GOP primary doesn't need IndependentsI disagree with the...

LETTERS

May 16, 1999

GOP primary doesn't need Independents

I disagree with the proposal to allow Maryland registered independents to vote in Republican primaries.

Proponents believe independents voting in our primary will be more likely to vote Republican in general elections, enhancing our likelihood of victory.

Taken to its logical extreme, Republicans should all register as independents. Then we would have a bigger party and a better chance of beating the Democrats. We could figure out an ideology later.

No thanks. I'm a Republican because I believe in lower taxes and less government; individual rights, not group rights; free enterprise with less government regulation; a hand up, not a hand out; a good education for all, not just more public education spending; and a stronger commitment to public safety and national defense.

A Republican victory absent these principles would be meaningless to all but the most cynical politician.

I am a white Republican male. In 1997, I won election to the Annapolis City Council in a 70 percent Democratic, 65 percent African-American ward. My campaign was built on basic Republican ideology -- clearly and energetically disseminated door-to-door.

I discovered that most voters are Republicans. They just don't realize it yet. We have to help them see it.

This is not a new concept. Ronald Reagan, and later the Contract with America, applied it, and Republicans won big. George Bush ignored it and lost. The 1998 congressional Republicans ignored it. They "me tooed" the Democrats on education and counted on President Clinton's negatives to save the day.

They lost seats, as did scores of county and state Republicans who softened "their message to appeal" to Democrats and independents.

To paraphrase Harry Truman, if you offer the voters a choice between a Democrat and a Republican who tries to act like a Democrat, they'll choose the Democrat every time. Unfortunately, most Maryland Republican candidates haven't figured this out.

Republicans who want to open our primaries to independents are following a formula of pandering to votes that failed in 1998.

I prefer President Reagan's strategy: Define the Republican message, stay on message and take your case to the people. Through this strategy, many conservative Democrats and independents will join our cause and being a Republican will mean something besides not being a Democrat.

Herbert H. McMillan Annapolis

The writer represents the 5th Ward on the Annapolis City Council.

Outlawing `loitering while black'

Annapolis Alderman Herbert H. McMillan claims that he has introduced an anti-loitering ordinance because that is what the African-American community wants. Right.
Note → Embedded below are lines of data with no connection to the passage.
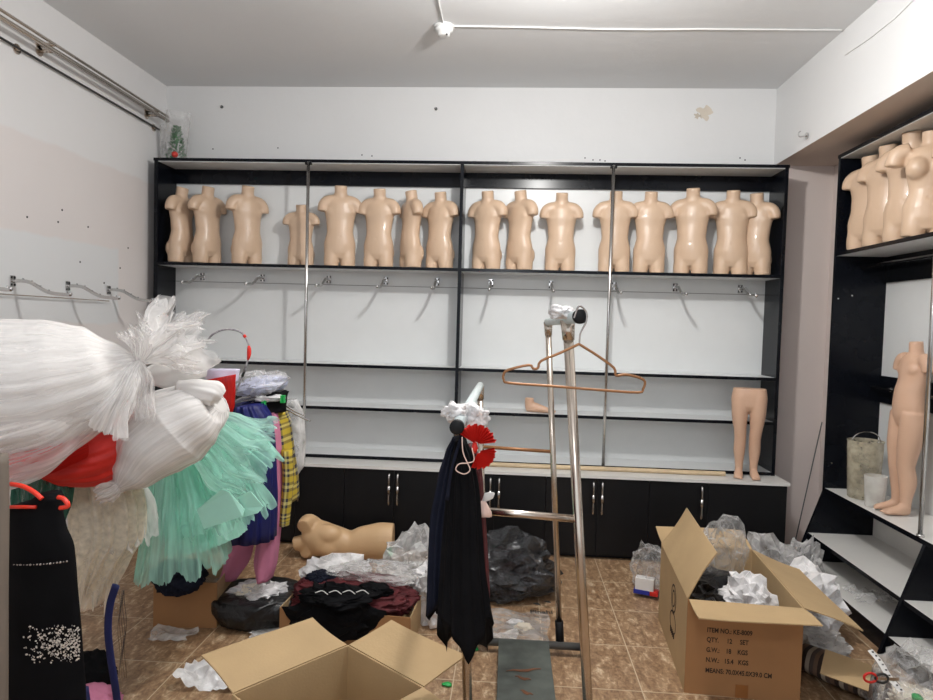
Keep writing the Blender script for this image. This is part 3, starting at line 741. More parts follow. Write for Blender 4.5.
for x, y in ((fl.x-.09, 2.95), (fr.x+.11, 2.95), (nl_f.x-.02, YNEAR-.03), (nr_f.x+.02, YNEAR-.03)):
    cs = obj('caster', TB([L(Vector((x-.012, y, .032))), L(Vector((x+.012, y, .032)))], .031, n=20, side=(0, 0, 1)), M['plug'], rk, sharp=40)
    obj('axle_stem', TB([L(Vector((x, y, .032))), L(Vector((x, y+.02, .06)))], .006, n=8), st, cs)
a = PZ(498, 659, .06); b = PZ(551, 661, .06)
pl = obj('base_plate', BX(a.x-o0.x, b.x-o0.x, YNEAR-o0.y-.02, 2.98-o0.y, .055-o0.z, .062-o0.z, bev=.002), mat('dusty_grey_green_plate', (.075, .085, .075), .5, var=.5, vscale=9), rk)
bm = bmesh.new()
for x0, y0, x1, y1 in ((506, 671, 541, 669), (515, 676, 531, 680), (520, 690, 533, 695)):
    p = PZ(x0, y0, .064)-o0; q = PZ(x1, y1, .064)-o0
    P_ = [p+(q-p)*t+Vector((0, .006*math.sin(t*9), 0)) for t in (0, .2, .4, .6, .8, 1)]
    tube(bm, P_, [.002, .006, .009, .01, .006, .002], [.001]*6, n=8, side=(0, 1, 0))
obj('rust_streak', bm, mat('rust', srgb(110, 72, 50), .9, var=.3), pl)

# hanger on the right rail
hp = PY(578, 326, 1.645); hn = empty('clothes_hanger', hp, R(4), 'copper coloured wire clothes hanger on the right rail end', 'hanger')
def hpt(px, py): return PY(px, py, 1.645)-hp
hk_ = [(-.012, .004), (-.012, .022), (-.002, .034), (.012, .030), (.016, .012)]
nk = hpt(579, 345)
pts = [hpt(574, 322)+Vector((0, 0, .01)), hpt(579, 306), hpt(586, 312), hpt(586, 322), hpt(580.5, 333), hpt(579, 345)]
hn.rotation_euler.z = 0
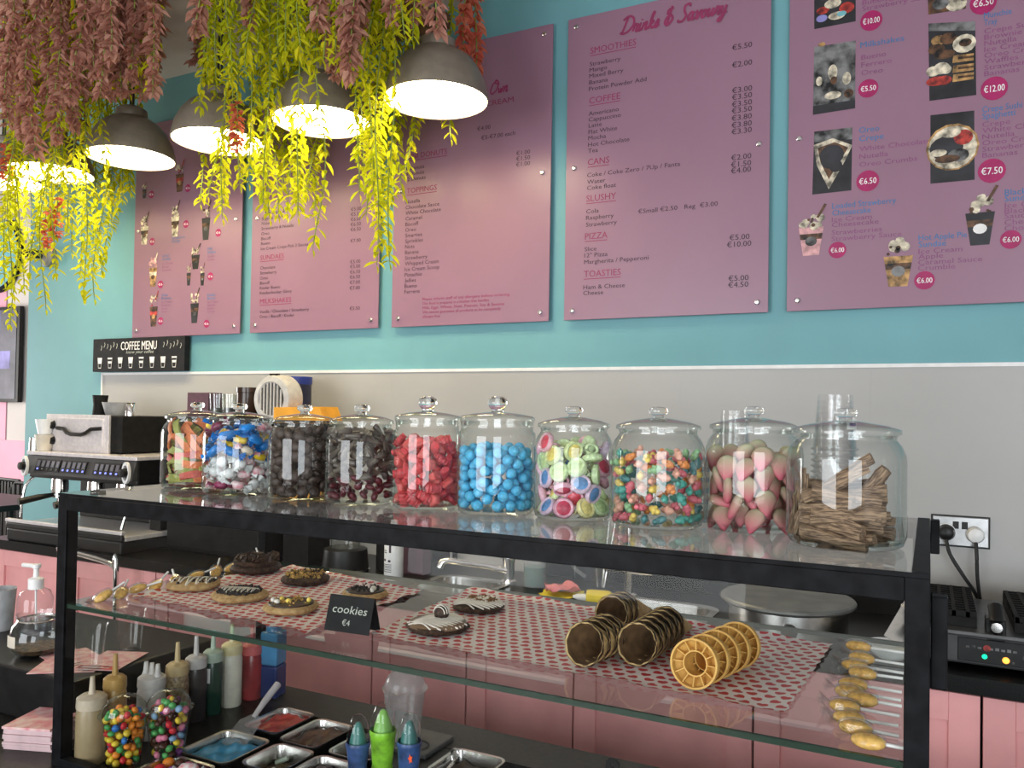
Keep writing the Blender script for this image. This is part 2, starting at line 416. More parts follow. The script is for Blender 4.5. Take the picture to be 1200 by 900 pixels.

The National Association for the Advancement of Colored People and the American Civil Liberties Union have raised concern about this bill on constitutional grounds. These two organizations know that these kinds of bills always hurt members of the black community and are used to harass our youth.

Recently, the Rev. Barbara Sands, Asbury Broadneck United Methodist Church, raised the issue of "racial profiling" by the police. Anne Arundel County Circuit Judge Clayton Greene Jr. has expressed concerns about this practice. On a national level, many people have expressed concerns about "DWB," i.e. "driving while black."

Now, we have an alderman who wants to create an "LWB" law, i.e., "loitering while black." If the alderman really wants to help his constituents, he would be fighting for jobs and better recreational facilities.

If I recall correctly, he won his election by 28 votes. You can be sure that he will be a one-term alderman. If he thinks that he can use this issue to run for mayor, he had better rethink his options.

The Black Political Forum proudly joins with the NAACP, United Black Clergy, the Maryland Forum of African American Leaders and the ACLU in opposing this ordinance.

Michael T. Brown Sr. Annapolis

The writer is chairman of the Black Political Forum.

Parents must take the lead with children

While I may have had strong feelings in the past on certain columns, I have never felt compelled to respond in writing.

However, Michael Olesker's May 6 column, about the suspension of a Windsor Farm Elementary fourth-grader and his parents' response to this issue caused me to respond from the heart.

I do not question the Anne Arundel County school system's response to this issue. I do not question Mr. Olesker's assertion that "sometimes, perhaps, we lose a sense of perspective and common sense."

I do not question that perhaps a 9-year-old would not draw a connection between a picture of a gun he had drawn and the Colorado tragedy.

However, I question why a 9-year-old has a James Bond video game. I question why his parents would permit him to "spend too much time with it."